The Age of Adeline


This may be a record for me. Two girls night outs in a months time! Insurgent and now The Age of Adaline. I guess it’s been a little over a month, but it still is a new record!

This movie was good. I wanted to start by saying that I enjoyed it because this review may give you mixed signals.

The movie opens with Adaline, played by the classically beautiful Blake Lively, buying forged identification. Then you go to work with her, at a library, where she is cataloging old film, about to be converted to digital. Then the narrator jumps back in, he also was at the beginning. He’s not that annoying in the beginning because he shares Adaline’s back story. It’s a lot of information and a narrator is a quick way to fill you in.
The accident that causes her to never age is explained in much more detail than shown in the previews!
Adaline has a very lonely life. She has her dog, her 80+ year old daughter she sees sporadically and only one friend that we meet. The friend is blind and therefore not able to see her aging.
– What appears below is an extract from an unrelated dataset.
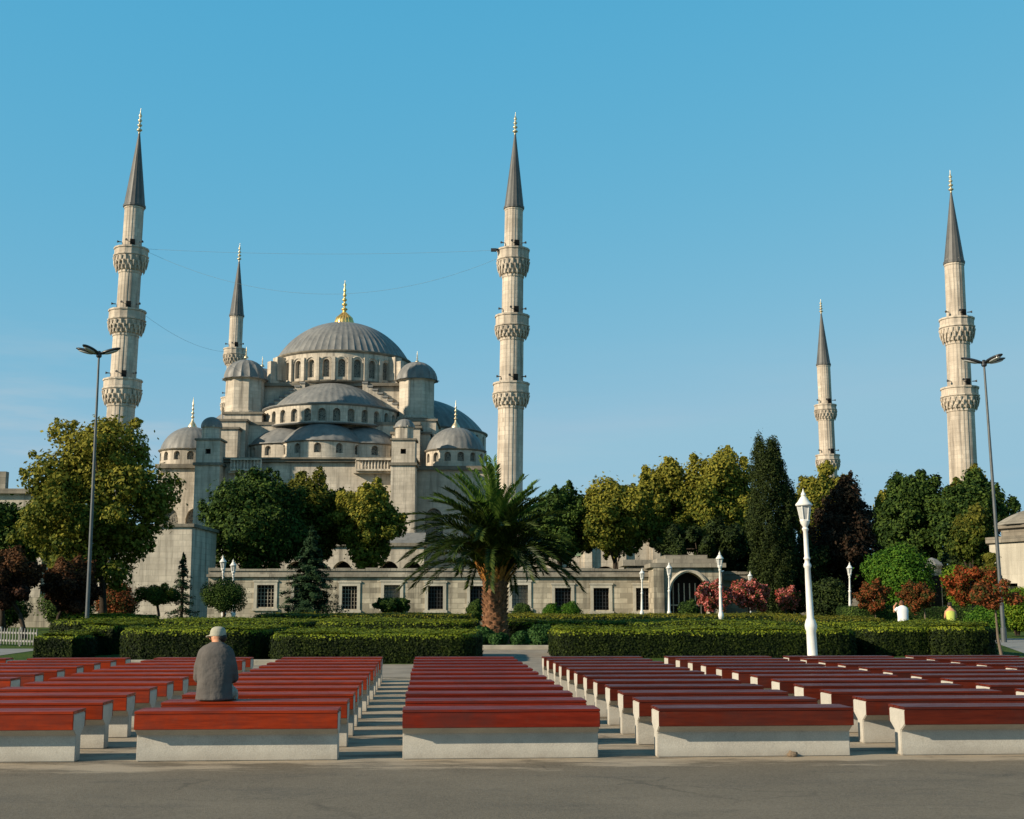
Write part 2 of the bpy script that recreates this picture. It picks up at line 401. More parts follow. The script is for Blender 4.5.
    def build(s, name, mat, parent=None, smooth=None, local=False, weld=False, bevel=0):
        me = s.mesh(name)
        if weld or bevel:
            bm = bmesh.new(); bm.from_mesh(me)
            bmesh.ops.remove_doubles(bm, verts=bm.verts, dist=1e-4)
            if bevel:
                ed = [e for e in bm.edges if len(e.link_faces) == 2 and e.calc_face_angle(0) > .5]
                bmesh.ops.bevel(bm, geom=ed, offset=bevel, segments=2, affect='EDGES', profile=.6)
            bmesh.ops.recalc_face_normals(bm, faces=bm.faces)
            bm.to_mesh(me); bm.free()
        return link_mesh(name, me, mat, parent, local, smooth)

def remeshed(name, mb, voxel, mat, parent, it=4, fac=.5, local=True):
    me = mb.mesh(name); o = bpy.data.objects.new(name, me); col.objects.link(o)
    m = o.modifiers.new('r', 'REMESH'); m.mode = 'VOXEL'; m.voxel_size = voxel; m.use_smooth_shade = True
    s = o.modifiers.new('s', 'SMOOTH'); s.iterations = it; s.factor = fac
    dg = bpy.context.evaluated_depsgraph_get(); dg.update()
    ev = o.evaluated_get(dg); me2 = bpy.data.meshes.new_from_object(ev)
    bpy.data.objects.remove(o); bpy.data.meshes.remove(me)
    me2.materials.clear(); me2.name = name
    return link_mesh(name, me2, mat, parent, local, 180)

def leaf_mesh(name, P, size, mat, parent=None, outward=None, aspect=.6, up=.3, spread=1.0, local=False, extra=None, mid=None):
    """many small leaf-shaped faces; P (N,3) points, size scalar or (N,), outward (N,3) preferred normals"""
    N = len(P); nrm = rng.normal(size=(N, 3)) * spread
    if outward is not None: nrm = nrm * .55 * spread + outward
    nrm[:, 2] += up
    nrm /= np.linalg.norm(nrm, axis=1, keepdims=True) + 1e-9
    t = rng.normal(size=(N, 3)); t -= nrm * (t * nrm).sum(1, keepdims=True); t /= np.linalg.norm(t, axis=1, keepdims=True) + 1e-9
    b = np.cross(nrm, t)
    s = (np.ones(N) * size * rng.uniform(.6, 1.4, N))[:, None]
    V = np.stack([P - t * s, P - b * s * aspect, P + t * s, P + b * s * aspect], 1).reshape(-1, 3)
    me = quads_mesh(name, V, N, extra, mid)
    return link_mesh(name, me, mat, parent, local)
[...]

At a New Year’s Eve party, she meets Ellis, a young, handsome and wealthy young man, who is quite insistent about seeing her. Persistence wins the day, after visiting some amazing places in San Francisco, you better believe I’ll be researching those, they spend the night together. There is a beautiful line in this scene, which was featured in the previews.

Adaline – Tell me something to
hold onto forever and never let go.
Ellis – Let go.

It was a beautiful moment!


Romance is cut off, briefly, after the most tragic moment in the movie. Adaline’s dog gets sick, and a trip to the vet leads to the dog being put down. Anyone who has had to have a pet put down would recognize her face in this scene. Absolute devastation. This was the only time in the movie that I cried! After going home, she places a picture of her dog in a photo album, and then you see that she has always had the same breed of dog, pictures dating back to the 30s or so. I don’t understand how she could keep repeating that devastation, but somehow humans keep doing this to themselves!


Eventually it’s time to meet the parents, the relationship evolving quickly, and she agrees to go to his parents 40th anniversary party.
Shock and confusion are the words of the day when she realizes that Ellis’ father, William, is a man that she walked away from 50 years ago. Harrison Ford plays this role as fantastically as he plays all of his roles. Adaline convinces him that the woman he knew was her mother and he seems amazed at the resemblance, but believing.


William discovers the truth though, after seeing a scar on her hand, one he had stitched up himself, half a century earlier. When he confronts her with what he knows, she runs, the story of her life, and leaves a note for Ellis saying goodbye.
In the end, history repeats itself, reversing the strange quirk of fate that made Adaline the way she is.


There were two things that really bothered me about this movie. The first was the overnarration. At the beginning, it was nice to have details filled in, but at the end, when the narrator came back, it was a little too much. The second complaint ties in closely with the first. The narrator uses a lot of science speak. Some of it is legitimate, but some of it is clearly made up, and they go into such detail that I have Chemistry flashbacks. Nothing made sense there either!
All in all, the movie is definitely worth seeing, but you could probably wait for it to hit DVD.